Jordi Savall’s CD booklets grow ever more substantial. This one is the size, shape and weight of a house-brick and demands commensurate attention, though it does offer a short cut: the first three CDs offer the full experience of words and music, while the second three simply give the music. And though the spoken sections are in French, it’s so well delivered – and translated in the book – that even those with minimal French will not feel excluded. Erasmus’s In Praise of Folly is the work by which he is best known, but in his day it was his ‘adages’ which caused more waves. These proverbs – which often ran to essay-length – were culled from both antiquity and from the folk-lore of his native Holland: ‘War is a treat for those who have not tried it’ was one of the most popular, and it was for his anticlerical humanism that he was celebrated in life.
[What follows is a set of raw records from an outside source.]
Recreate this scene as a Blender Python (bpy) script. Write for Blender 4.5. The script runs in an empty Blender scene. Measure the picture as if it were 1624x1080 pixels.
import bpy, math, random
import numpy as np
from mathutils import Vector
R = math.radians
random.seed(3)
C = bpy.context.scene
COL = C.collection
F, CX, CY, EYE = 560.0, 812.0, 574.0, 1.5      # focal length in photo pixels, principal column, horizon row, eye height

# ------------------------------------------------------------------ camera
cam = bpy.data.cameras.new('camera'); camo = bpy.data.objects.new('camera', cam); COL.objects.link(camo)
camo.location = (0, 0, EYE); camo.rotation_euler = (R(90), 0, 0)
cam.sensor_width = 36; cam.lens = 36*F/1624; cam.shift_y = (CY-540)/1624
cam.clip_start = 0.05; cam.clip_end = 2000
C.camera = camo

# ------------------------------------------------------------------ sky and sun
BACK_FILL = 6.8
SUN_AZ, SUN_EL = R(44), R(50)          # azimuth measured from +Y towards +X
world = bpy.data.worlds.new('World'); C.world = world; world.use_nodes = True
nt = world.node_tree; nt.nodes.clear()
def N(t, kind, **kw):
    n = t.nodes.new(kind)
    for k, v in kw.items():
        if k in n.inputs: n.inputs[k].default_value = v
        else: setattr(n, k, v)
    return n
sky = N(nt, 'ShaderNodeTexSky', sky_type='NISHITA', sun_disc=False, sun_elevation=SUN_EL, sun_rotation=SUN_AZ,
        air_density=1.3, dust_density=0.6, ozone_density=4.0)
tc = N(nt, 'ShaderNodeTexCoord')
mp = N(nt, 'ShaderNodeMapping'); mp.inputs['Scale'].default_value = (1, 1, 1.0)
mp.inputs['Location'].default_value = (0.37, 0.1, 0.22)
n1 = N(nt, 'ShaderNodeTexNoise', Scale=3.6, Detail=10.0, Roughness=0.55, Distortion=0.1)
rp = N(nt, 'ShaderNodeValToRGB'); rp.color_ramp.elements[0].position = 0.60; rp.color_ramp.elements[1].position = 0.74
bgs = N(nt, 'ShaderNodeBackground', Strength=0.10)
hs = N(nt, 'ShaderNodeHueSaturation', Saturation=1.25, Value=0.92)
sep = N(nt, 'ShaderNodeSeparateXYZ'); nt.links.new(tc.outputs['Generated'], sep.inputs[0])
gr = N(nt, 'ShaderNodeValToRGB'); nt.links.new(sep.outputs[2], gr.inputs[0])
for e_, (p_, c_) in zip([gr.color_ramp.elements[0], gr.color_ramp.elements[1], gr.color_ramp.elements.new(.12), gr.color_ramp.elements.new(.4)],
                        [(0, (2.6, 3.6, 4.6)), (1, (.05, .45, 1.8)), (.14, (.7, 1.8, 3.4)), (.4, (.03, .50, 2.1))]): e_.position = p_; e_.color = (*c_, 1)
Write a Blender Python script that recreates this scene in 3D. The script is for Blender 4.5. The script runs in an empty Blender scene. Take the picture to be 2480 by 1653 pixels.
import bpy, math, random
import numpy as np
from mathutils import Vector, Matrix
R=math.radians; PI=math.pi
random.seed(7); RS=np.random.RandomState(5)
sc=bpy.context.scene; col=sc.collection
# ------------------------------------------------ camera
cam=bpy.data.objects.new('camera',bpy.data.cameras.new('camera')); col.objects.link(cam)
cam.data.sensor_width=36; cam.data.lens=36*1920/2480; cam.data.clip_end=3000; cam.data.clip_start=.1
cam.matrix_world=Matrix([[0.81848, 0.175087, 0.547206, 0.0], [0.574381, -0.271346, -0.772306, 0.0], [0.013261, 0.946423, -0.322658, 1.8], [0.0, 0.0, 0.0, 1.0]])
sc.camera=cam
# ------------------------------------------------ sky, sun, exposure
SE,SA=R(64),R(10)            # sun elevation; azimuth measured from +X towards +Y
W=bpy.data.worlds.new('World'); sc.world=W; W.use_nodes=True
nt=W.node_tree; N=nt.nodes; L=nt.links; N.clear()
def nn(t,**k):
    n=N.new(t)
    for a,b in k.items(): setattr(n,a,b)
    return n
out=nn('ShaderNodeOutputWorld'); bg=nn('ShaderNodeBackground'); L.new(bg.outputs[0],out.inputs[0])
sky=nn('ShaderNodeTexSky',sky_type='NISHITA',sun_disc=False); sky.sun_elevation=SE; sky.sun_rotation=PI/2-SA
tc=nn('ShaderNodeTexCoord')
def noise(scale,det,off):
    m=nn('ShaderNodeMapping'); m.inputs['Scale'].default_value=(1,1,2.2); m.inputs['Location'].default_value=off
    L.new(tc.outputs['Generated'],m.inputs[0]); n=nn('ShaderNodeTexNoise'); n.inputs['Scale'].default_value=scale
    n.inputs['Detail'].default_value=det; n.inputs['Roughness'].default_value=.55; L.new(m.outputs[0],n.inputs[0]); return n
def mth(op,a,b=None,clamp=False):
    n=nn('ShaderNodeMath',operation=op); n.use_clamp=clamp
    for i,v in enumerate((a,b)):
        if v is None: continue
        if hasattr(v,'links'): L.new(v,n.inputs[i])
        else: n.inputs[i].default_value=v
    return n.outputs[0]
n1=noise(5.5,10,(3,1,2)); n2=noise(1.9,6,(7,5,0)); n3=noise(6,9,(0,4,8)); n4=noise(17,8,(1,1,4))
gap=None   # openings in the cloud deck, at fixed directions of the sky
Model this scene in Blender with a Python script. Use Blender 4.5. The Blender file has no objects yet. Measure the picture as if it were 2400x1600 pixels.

This chimes with Savall’s own crusade for multicultural harmony in the Mediterranean lands.

What he and his musical army give us is a tissue of words and music in the style we have learned to expect from him. Letters and literary extracts are interspersed with music, and also accompanied by harps, lutes, drums, and choral episodes, to create a beguiling sonic tapestry. Turkish instrumental improvisations and Sephardic songs sit alongside motets by Dufay, Josquin and Ockeghem, periodically giving way to beautifully sung lullabies and laments. The book’s text comes in six languages, and the first three CDs can be downloaded in all of them.